* **Dataset section**
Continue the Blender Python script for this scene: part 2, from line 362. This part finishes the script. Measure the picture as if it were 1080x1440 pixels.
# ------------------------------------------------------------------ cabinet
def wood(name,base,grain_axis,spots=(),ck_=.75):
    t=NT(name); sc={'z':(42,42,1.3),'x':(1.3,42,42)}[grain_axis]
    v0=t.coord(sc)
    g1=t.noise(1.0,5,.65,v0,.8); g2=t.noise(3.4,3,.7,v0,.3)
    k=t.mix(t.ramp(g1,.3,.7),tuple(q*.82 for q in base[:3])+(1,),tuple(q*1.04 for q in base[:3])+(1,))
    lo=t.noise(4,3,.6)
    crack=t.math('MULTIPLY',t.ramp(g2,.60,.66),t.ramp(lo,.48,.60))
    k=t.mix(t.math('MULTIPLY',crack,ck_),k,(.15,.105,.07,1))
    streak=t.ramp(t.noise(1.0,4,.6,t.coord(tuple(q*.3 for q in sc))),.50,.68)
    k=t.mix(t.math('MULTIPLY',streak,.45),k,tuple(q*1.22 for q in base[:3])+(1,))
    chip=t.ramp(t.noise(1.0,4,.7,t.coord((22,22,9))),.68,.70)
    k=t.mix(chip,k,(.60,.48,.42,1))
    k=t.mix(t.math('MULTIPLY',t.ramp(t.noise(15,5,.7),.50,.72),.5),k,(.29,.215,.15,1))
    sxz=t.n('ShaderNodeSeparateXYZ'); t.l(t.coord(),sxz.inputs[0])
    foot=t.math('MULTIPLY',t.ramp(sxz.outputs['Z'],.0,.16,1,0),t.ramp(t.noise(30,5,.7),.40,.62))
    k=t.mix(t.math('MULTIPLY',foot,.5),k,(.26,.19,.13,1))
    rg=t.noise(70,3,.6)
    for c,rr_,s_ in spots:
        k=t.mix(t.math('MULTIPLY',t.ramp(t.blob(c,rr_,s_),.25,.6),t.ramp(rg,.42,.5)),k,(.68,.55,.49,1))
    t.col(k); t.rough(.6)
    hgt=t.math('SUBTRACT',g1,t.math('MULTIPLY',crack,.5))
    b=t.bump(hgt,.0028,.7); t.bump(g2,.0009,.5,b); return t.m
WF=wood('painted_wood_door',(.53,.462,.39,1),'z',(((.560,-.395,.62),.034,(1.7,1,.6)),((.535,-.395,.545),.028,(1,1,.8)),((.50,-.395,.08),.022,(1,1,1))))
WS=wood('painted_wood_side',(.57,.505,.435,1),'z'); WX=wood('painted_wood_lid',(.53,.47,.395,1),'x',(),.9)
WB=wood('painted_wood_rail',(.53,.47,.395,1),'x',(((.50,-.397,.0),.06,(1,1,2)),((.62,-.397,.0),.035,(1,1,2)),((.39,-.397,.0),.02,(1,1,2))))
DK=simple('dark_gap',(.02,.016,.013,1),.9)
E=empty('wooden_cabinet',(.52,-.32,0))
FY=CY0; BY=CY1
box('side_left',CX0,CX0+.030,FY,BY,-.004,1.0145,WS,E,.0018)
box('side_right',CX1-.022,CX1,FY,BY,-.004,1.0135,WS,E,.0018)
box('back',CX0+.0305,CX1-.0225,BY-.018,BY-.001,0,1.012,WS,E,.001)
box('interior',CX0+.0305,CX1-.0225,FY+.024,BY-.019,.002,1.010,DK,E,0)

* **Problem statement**
Reproduce the data in its entirety, matching each character.

* **Reply to the exercise**
Continue the Blender Python script for this scene: part 2, from line 362. This part finishes the script. Measure the picture as if it were 1080x1440 pixels.
# ------------------------------------------------------------------ cabinet
def wood(name,base,grain_axis,spots=(),ck_=.75):
    t=NT(name); sc={'z':(42,42,1.3),'x':(1.3,42,42)}[grain_axis]
    v0=t.coord(sc)
    g1=t.noise(1.0,5,.65,v0,.8); g2=t.noise(3.4,3,.7,v0,.3)
    k=t.mix(t.ramp(g1,.3,.7),tuple(q*.82 for q in base[:3])+(1,),tuple(q*1.04 for q in base[:3])+(1,))
    lo=t.noise(4,3,.6)
    crack=t.math('MULTIPLY',t.ramp(g2,.60,.66),t.ramp(lo,.48,.60))
    k=t.mix(t.math('MULTIPLY',crack,ck_),k,(.15,.105,.07,1))
    streak=t.ramp(t.noise(1.0,4,.6,t.coord(tuple(q*.3 for q in sc))),.50,.68)
    k=t.mix(t.math('MULTIPLY',streak,.45),k,tuple(q*1.22 for q in base[:3])+(1,))
    chip=t.ramp(t.noise(1.0,4,.7,t.coord((22,22,9))),.68,.70)
    k=t.mix(chip,k,(.60,.48,.42,1))
    k=t.mix(t.math('MULTIPLY',t.ramp(t.noise(15,5,.7),.50,.72),.5),k,(.29,.215,.15,1))
    sxz=t.n('ShaderNodeSeparateXYZ'); t.l(t.coord(),sxz.inputs[0])
    foot=t.math('MULTIPLY',t.ramp(sxz.outputs['Z'],.0,.16,1,0),t.ramp(t.noise(30,5,.7),.40,.62))
    k=t.mix(t.math('MULTIPLY',foot,.5),k,(.26,.19,.13,1))
    rg=t.noise(70,3,.6)
    for c,rr_,s_ in spots:
        k=t.mix(t.math('MULTIPLY',t.ramp(t.blob(c,rr_,s_),.25,.6),t.ramp(rg,.42,.5)),k,(.68,.55,.49,1))
    t.col(k); t.rough(.6)
    hgt=t.math('SUBTRACT',g1,t.math('MULTIPLY',crack,.5))
    b=t.bump(hgt,.0028,.7); t.bump(g2,.0009,.5,b); return t.m
WF=wood('painted_wood_door',(.53,.462,.39,1),'z',(((.560,-.395,.62),.034,(1.7,1,.6)),((.535,-.395,.545),.028,(1,1,.8)),((.50,-.395,.08),.022,(1,1,1))))
WS=wood('painted_wood_side',(.57,.505,.435,1),'z'); WX=wood('painted_wood_lid',(.53,.47,.395,1),'x',(),.9)
WB=wood('painted_wood_rail',(.53,.47,.395,1),'x',(((.50,-.397,.0),.06,(1,1,2)),((.62,-.397,.0),.035,(1,1,2)),((.39,-.397,.0),.02,(1,1,2))))
DK=simple('dark_gap',(.02,.016,.013,1),.9)
E=empty('wooden_cabinet',(.52,-.32,0))
FY=CY0; BY=CY1
box('side_left',CX0,CX0+.030,FY,BY,-.004,1.0145,WS,E,.0018)
box('side_right',CX1-.022,CX1,FY,BY,-.004,1.0135,WS,E,.0018)
box('back',CX0+.0305,CX1-.0225,BY-.018,BY-.001,0,1.012,WS,E,.001)
box('interior',CX0+.0305,CX1-.0225,FY+.024,BY-.019,.002,1.010,DK,E,0)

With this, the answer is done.